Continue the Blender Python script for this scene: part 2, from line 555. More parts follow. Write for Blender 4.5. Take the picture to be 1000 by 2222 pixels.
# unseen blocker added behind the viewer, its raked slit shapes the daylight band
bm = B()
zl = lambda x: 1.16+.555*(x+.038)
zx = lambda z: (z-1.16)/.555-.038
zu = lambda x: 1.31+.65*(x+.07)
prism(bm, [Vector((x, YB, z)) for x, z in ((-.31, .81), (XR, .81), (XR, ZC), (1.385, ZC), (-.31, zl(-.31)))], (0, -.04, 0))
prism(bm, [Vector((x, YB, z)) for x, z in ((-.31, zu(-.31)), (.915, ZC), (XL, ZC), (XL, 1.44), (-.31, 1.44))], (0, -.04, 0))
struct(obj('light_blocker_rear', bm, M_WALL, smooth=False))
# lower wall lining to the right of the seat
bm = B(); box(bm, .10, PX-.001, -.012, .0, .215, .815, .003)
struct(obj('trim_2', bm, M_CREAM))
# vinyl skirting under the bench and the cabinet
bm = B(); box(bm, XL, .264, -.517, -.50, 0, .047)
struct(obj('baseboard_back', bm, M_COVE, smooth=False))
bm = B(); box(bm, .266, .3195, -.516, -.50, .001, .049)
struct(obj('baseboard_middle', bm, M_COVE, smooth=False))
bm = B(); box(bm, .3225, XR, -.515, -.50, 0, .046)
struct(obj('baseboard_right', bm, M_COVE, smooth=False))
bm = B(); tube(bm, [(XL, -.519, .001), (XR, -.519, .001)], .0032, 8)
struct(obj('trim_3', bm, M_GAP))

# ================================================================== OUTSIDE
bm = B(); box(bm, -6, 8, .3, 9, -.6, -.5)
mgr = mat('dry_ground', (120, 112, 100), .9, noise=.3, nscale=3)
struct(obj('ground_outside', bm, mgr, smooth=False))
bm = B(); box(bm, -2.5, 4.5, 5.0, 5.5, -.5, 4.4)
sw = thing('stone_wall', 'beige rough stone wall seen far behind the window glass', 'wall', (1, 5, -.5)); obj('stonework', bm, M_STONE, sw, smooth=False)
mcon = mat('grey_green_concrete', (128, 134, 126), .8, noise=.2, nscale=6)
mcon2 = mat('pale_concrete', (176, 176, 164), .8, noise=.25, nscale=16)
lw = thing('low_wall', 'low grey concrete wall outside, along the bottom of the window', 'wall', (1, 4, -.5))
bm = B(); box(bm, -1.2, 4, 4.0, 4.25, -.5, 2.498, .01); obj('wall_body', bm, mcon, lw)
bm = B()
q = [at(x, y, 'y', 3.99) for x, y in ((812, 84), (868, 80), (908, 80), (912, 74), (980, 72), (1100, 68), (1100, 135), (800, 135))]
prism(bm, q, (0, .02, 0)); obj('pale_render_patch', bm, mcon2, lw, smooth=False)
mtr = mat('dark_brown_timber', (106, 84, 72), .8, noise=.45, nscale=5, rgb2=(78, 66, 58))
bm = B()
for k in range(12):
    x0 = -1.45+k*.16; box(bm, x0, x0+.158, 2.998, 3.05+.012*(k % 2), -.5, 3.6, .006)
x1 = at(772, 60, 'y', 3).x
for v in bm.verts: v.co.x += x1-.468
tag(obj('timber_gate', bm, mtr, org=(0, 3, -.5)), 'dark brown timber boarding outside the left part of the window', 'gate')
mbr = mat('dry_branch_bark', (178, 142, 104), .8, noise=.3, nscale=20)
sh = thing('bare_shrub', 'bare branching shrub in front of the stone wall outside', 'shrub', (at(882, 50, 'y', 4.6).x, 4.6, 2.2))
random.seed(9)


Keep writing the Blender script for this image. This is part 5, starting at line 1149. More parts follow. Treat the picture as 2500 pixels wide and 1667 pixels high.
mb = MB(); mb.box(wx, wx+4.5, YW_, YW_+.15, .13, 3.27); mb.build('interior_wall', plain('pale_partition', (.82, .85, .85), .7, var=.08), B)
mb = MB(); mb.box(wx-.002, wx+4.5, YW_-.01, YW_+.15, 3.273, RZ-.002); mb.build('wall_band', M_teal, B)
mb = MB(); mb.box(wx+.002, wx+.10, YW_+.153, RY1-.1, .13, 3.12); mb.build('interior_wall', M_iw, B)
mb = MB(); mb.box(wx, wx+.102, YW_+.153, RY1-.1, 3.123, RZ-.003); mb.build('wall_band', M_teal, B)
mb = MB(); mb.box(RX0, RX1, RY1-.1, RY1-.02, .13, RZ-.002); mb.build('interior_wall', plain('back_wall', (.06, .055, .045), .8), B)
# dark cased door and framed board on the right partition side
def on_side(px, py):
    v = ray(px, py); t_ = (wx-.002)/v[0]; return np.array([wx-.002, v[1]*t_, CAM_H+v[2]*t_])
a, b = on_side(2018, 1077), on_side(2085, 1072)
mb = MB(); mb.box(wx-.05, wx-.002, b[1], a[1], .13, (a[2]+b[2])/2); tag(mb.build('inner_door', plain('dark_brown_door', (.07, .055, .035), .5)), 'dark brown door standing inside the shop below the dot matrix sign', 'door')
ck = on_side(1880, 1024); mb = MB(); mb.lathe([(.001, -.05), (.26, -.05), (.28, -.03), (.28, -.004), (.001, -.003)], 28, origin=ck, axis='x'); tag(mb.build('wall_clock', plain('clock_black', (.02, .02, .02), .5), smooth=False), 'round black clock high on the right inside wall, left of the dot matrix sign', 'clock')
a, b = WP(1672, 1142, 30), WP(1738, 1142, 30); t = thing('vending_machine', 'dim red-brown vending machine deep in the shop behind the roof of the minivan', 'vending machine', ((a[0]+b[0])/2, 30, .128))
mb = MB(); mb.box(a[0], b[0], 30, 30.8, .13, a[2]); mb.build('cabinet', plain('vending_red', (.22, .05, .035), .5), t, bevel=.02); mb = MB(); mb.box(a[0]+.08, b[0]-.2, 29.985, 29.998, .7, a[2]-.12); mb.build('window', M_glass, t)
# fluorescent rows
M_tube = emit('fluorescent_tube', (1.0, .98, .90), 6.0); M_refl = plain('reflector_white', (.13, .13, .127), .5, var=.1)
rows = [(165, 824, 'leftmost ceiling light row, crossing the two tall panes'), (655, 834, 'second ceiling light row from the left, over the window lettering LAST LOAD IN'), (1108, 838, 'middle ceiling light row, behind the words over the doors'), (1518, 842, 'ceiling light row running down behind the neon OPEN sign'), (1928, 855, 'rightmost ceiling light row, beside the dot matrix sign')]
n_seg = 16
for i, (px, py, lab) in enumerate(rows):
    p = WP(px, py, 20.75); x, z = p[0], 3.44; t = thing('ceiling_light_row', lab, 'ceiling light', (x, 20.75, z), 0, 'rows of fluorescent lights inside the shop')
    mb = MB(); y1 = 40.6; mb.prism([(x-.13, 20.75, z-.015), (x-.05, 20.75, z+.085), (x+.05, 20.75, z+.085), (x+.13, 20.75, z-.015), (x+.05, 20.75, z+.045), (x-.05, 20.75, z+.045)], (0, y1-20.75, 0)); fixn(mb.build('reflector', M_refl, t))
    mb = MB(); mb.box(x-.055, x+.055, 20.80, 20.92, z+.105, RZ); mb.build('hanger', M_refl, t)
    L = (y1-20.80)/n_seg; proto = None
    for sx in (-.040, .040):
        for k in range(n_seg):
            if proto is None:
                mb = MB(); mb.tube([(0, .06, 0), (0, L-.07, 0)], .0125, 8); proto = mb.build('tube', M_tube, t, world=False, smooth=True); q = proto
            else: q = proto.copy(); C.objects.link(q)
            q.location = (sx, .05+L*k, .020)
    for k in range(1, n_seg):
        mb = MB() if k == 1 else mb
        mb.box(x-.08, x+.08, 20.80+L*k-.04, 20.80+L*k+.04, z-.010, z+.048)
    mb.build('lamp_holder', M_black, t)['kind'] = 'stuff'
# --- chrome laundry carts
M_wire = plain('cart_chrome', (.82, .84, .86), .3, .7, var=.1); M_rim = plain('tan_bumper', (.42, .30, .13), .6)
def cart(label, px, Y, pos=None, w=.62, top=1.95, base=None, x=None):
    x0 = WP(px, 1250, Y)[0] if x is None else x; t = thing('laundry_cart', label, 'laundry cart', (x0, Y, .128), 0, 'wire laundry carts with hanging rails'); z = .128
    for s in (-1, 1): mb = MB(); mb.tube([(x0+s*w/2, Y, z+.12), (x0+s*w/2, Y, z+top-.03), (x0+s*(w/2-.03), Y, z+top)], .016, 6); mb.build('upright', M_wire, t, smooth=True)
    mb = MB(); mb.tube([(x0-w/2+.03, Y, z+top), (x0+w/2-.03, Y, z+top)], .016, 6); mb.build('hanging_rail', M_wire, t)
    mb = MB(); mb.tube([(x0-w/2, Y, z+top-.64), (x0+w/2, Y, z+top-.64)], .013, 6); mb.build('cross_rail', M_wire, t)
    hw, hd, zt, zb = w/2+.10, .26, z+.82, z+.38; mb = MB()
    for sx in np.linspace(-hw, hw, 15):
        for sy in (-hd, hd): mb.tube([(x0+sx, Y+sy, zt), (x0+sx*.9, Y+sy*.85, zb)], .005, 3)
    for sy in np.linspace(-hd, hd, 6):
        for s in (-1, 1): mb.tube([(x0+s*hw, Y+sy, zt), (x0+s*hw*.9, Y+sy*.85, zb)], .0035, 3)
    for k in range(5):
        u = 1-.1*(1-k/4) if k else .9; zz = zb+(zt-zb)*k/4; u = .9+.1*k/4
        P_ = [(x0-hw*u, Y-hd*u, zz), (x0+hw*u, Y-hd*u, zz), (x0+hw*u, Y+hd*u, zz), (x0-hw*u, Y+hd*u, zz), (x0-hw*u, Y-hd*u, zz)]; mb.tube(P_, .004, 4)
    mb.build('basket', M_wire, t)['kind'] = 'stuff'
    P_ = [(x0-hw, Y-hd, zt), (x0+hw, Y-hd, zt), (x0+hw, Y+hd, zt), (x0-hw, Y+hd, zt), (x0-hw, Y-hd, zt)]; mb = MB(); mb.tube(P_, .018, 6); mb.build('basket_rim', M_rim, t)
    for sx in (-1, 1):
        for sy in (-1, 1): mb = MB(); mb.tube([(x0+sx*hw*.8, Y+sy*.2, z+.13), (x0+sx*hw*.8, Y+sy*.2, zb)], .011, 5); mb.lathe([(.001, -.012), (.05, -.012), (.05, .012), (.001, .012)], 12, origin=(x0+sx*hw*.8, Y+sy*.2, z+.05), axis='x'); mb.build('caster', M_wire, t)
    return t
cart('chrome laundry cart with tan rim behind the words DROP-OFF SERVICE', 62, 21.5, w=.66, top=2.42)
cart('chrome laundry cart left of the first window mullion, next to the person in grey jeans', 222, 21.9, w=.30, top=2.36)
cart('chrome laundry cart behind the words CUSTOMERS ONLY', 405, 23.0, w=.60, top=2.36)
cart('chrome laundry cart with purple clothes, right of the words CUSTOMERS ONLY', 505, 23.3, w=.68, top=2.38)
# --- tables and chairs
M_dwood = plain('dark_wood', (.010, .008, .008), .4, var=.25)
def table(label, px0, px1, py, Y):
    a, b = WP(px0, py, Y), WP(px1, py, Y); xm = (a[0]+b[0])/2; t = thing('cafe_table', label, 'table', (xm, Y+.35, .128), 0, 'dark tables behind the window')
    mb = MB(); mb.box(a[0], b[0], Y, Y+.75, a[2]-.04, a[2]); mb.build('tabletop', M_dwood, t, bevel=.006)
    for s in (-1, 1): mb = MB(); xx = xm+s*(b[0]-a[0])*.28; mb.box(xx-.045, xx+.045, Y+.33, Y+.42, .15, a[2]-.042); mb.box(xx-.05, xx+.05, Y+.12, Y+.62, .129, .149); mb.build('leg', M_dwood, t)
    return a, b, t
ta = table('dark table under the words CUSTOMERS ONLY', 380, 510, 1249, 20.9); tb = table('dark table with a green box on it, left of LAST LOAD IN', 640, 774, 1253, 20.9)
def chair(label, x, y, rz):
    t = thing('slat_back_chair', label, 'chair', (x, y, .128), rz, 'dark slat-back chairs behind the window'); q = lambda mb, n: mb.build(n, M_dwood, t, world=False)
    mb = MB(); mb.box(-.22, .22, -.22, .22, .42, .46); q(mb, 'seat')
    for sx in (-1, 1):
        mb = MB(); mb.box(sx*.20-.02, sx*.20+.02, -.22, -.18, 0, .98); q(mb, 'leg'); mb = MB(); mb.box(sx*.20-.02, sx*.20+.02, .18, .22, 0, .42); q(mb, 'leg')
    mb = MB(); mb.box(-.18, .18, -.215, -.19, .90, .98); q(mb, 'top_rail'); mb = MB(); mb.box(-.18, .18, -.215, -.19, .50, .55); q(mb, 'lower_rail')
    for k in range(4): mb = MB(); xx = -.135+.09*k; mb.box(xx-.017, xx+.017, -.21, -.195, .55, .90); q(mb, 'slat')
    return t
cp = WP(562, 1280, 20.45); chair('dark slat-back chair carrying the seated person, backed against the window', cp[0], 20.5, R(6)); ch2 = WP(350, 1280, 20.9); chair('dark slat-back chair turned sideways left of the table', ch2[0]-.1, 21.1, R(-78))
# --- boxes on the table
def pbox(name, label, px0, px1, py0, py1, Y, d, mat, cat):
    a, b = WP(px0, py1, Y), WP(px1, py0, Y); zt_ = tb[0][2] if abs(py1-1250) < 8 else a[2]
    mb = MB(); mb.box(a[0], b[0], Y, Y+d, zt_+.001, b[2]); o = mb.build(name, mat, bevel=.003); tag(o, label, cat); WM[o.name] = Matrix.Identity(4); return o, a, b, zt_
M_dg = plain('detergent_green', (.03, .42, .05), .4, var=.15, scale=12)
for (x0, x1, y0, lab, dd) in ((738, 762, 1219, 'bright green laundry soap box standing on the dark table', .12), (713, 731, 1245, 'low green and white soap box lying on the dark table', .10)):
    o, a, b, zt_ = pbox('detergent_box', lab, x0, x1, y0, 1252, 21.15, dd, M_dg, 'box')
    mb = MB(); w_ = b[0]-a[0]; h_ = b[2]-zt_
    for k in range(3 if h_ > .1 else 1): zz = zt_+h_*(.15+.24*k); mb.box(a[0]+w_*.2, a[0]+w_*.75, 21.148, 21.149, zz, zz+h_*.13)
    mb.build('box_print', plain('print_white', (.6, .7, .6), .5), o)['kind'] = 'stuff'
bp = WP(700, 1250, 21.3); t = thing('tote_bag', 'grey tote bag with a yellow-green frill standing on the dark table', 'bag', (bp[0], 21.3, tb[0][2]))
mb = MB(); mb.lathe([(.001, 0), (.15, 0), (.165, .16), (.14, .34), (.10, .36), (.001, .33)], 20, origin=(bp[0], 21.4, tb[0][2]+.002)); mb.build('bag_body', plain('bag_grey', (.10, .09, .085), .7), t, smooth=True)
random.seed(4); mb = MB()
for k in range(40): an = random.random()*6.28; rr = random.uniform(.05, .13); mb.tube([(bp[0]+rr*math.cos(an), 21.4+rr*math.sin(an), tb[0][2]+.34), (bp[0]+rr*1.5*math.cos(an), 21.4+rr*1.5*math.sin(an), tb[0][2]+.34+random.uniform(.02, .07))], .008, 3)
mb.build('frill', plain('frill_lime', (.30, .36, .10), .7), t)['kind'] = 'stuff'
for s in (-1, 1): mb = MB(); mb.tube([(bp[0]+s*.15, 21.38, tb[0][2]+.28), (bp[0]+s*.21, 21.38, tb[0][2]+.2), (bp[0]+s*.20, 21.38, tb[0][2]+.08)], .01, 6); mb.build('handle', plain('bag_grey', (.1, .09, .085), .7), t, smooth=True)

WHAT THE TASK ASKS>
Reproduce exactly, and only, the lines from the start of the entries through the one that contains "struct(obj('trim_3', bm, M_GAP))".

PROBLEM SOLUTION>
Continue the Blender Python script for this scene: part 2, from line 555. More parts follow. Write for Blender 4.5. Take the picture to be 1000 by 2222 pixels.
# unseen blocker added behind the viewer, its raked slit shapes the daylight band
bm = B()
zl = lambda x: 1.16+.555*(x+.038)
zx = lambda z: (z-1.16)/.555-.038
zu = lambda x: 1.31+.65*(x+.07)
prism(bm, [Vector((x, YB, z)) for x, z in ((-.31, .81), (XR, .81), (XR, ZC), (1.385, ZC), (-.31, zl(-.31)))], (0, -.04, 0))
prism(bm, [Vector((x, YB, z)) for x, z in ((-.31, zu(-.31)), (.915, ZC), (XL, ZC), (XL, 1.44), (-.31, 1.44))], (0, -.04, 0))
struct(obj('light_blocker_rear', bm, M_WALL, smooth=False))
# lower wall lining to the right of the seat
bm = B(); box(bm, .10, PX-.001, -.012, .0, .215, .815, .003)
struct(obj('trim_2', bm, M_CREAM))
# vinyl skirting under the bench and the cabinet
bm = B(); box(bm, XL, .264, -.517, -.50, 0, .047)
struct(obj('baseboard_back', bm, M_COVE, smooth=False))
bm = B(); box(bm, .266, .3195, -.516, -.50, .001, .049)
struct(obj('baseboard_middle', bm, M_COVE, smooth=False))
bm = B(); box(bm, .3225, XR, -.515, -.50, 0, .046)
struct(obj('baseboard_right', bm, M_COVE, smooth=False))
bm = B(); tube(bm, [(XL, -.519, .001), (XR, -.519, .001)], .0032, 8)
struct(obj('trim_3', bm, M_GAP))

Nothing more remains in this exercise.